In other words, the region of rejecting null-hypothesis H₀ when it is true, is called critical region.
If the computed value of the test statistic falls in the critical region, we reject H₀and then accept H1.
The mutually exclusive and complementary region to the critical region under the sample space is called acceptance region (AR) and usually denoted by .
In other words, the region of sample space which leads to the acceptance of null hypothesis is called acceptance region.
Thus, if the computed value of the test statistic falls in the acceptance region we accept H0 and reject H1

If the test statistic used is followed a normal distribution, then the critical region and acceptance region can be illustrated with the following standard normal curves.

Fig: two right C.R. hypothesis testing — **Fig: two right C.R.**

Fig: left tailed C.R. hypothesis testing — **Fig: left tailed C.R.**

Fig: two tailed C.R. hypothesis testing — **Fig: two tailed C.R.**

what is Critical value in hypothesis testing?

The value of the test statistic which separates the acceptance region and rejection region is called critical value (tabulated value).It is also known as significant value. The critical value depends upon the following point:

i. Nature of the sampling distribution of the test statistic (t-, F-, Z-, χ2distribution).
ii. Level of significance (α).
iii. Types of alternative hypothesis used (right tailed, left tailed or two tailed).
iv. Degree of freedom.

Degree of Freedom:

Degree of freedom refers to the number of free variables in a system. It is defined as the total number of observations minus number of independent constraints (restrictions) imposed on a set of observations.
In other words, the number of independent variates which make up statistics is called degree of freedom. It is denoted by d.f.
Generally, for n observations, there is supposed to be one restriction.
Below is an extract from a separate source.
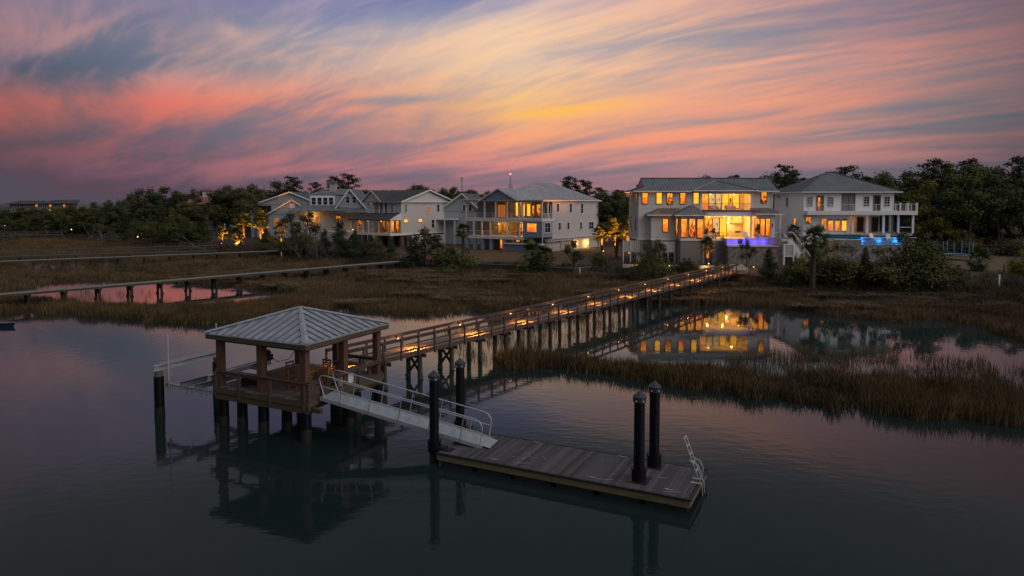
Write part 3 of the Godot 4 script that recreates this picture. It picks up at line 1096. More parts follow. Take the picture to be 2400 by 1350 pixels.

As such, the degree of freedom is n-1.

Steps of hypothesis testing

To test the null hypothesis testing in statistics against the alternative hypothesis, the
following steps are followed.

Setting of hypothesis:
At the first step, we set up null hypothesis and alternative hypothesis.
Level of significance:
We fix the level of significance (α), 5% or 1% unless or otherwise stated.
Test statistic:
Under null-hypothesis, H0 the test statistic is,

T = \frac{t - E (t)}{S . E . (t)}

4.Critical Value:

The critical value of test statistics, at given level of significance and types of alternative hypothesis testing used, is obtained from the table of respective distribution.

Decision:

For two tailed test: If |Tcal.|> Ttab. then H₀ is rejected (H1 is accepted) and if |Tcal.|≤ Ttab. then H0 is accepted.
For right tailed test: If Tcal. > T tab. then H₀is rejected (H1 is accepted) and if Tcal. ≤ Ttab. then H0 is accepted.
For left tailed test: If T cal. < -Ttab. then H₀ is rejected (H1 is accepted) and if Tcal. ≥ -Ttab. then H0 is accepted.

Overall, if calculated value is less than or equal to the tabulated value then null hypothesis testing is accepted and if calculated value is greater than tabulated value then null hypothesis is rejected.

Conclusion:

If H₀ is rejected then statement of H1 is accepted and the statement of H1 is written as a conclusion.(test is significant).
If H₀ is accepted then statement of H0 is accepted and the statement of H0 is written as a conclusion. (test is not significant or insignificant).